Schon morgens nichts als eine große Leere. Ich trödele so lange herum, dass wir erst am Nachmittag die Peelniederung erreichen. Kreuz und quer fahren wir durch die vollkommen einsame Landschaft. Irgendwo hier, im Umkreis von 500 Metern muss es passiert sein. Ist doch auch ganz egal, wir wissen es ja eh nicht ganz genau. Meine Mutter möchte ein Foto. Die Glückliche. Bei ihr funktioniert es! Sie ist bewegt. Sie kann mitfühlen.

Ich schaffe es nicht. So sehr ich mich auch anstrenge. Die Umarmung fällt aus. Die Sache ist geplatzt. Keine großen Gefühle, keine fantastischen Gespräche. Die waren alle schon vorher gelaufen. Ich dränge zur Heimfahrt. Endlich nach Hause. 

Im Zug suche ich nach Worten, um meiner Mutter zu erklären, was mit mir los ist. Ich sage: „Ich will das alles gar nicht verstehen. Es war Eure Jugend, Eure Begeisterung und dafür muss ich kein Verständnis haben.“ Sie stimmt zu. Aber eigentlich ist es nicht so, wie ich gesagt habe. Es gibt da ein Verständnis und es gibt es wieder nicht. Ich bin müde, deprimiert und vollkommen ratlos, was ich mit der ganzen Geschichte anfangen soll.

***

Eine Woche später kommt ein großer Briefumschlag von Marc mit einem sehr herzlichen Brief und vielen Fotos von unserer Reise.

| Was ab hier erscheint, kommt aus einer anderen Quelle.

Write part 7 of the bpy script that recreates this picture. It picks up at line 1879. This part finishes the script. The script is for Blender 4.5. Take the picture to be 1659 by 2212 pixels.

Ich lasse ihn auf der Ablage in der Küche liegen.

Während ich morgens um sieben das Frühstück für die Kinder mache, fällt er mir wieder ins Auge. Ich überlege, dass meine Mutter und ich uns schriftlich bedanken sollten. Meine Mutter sollte ein Bild von meinem Vater dazulegen, denke ich. Nicht in Uniform, davon hatte Marc genug gesehen. Sondern so, wie ich ihn kannte. Ein Foto meines Vaters eben.

Völlig unerwartet fange ich an zu weinen.

***

Das neue Jahr hat begonnen. Ich habe alles aufgeschrieben und an diesem Bericht gearbeitet. Was wird meine Mutter dazu sagen? 

Ich hoffe sehr, dass sich mich verstehen kann. Die Reise war so anders, als ich sie geplant hatte. Trotzdem möchte ich jetzt keine Minute davon missen. Es war eben eine Reise zu dem Soldaten Klaus Heintze. Erst zurück in Hamburg wurde er wieder zu meinem Vater. Ein Vater, der mir durch diese Reise ein Stück näher gerückt und mit dem ich fühlen kann. Nicht jedoch mit dem Soldaten. Das muss ich akzeptieren. Ich glaube, es geht. Aber es ist viel schwieriger, als ich noch vor ein paar Wochen gedacht habe. Und es ist noch lange nicht zu Ende.

***

Dieser Text entstand im Rahmen einer Recherche für das Monatsmagazin chrismon im Jahr 2004. Dorothea Heintze reiste mit ihrer damals 80-jährige Mutter an den Ort der Verwundung ihres Vaters nach Belgien. Ado Heintze ist 2018 verstorben; der Text ist bisher nie veröffentlicht worden. Allerdings hatte der in der Geschichte erwähnte belgische Hobby-Historiker und Gastgeber der beiden deutschen Frauen, Marc Vermeeren, über den Besuch in einem lokalen Stadtmagazin von Weelde und Poppel einen Bericht geschrieben. Aufgrund dieses Berichtes hat sich vor wenigen Wochen ein Vertreter des belgischen Staatsarchivs an Dorothea Heintze mit der Bitte um Zusendung weiterer Materialien gewandt. Man forsche gerade zum Thema Kollaboration und Besatzungszeit. 

Auch bei uns lag der Text schon eine Weile und wartete auf den richtigen Zeitpunkt zur Veröffentlichung. Der ist mit dem „Tag der Befreiung“, am 8./9. Mai, von dem viele fordern, er solle ein gesetzlicher Feiertag werden, gekommen. Wir freuen uns sehr, diesen so persönlichen und dabei für viele von uns und unsere Eltern so stellvertretenden Text veröffentlichen zu können und danken Dorothea auf das Herzlichste.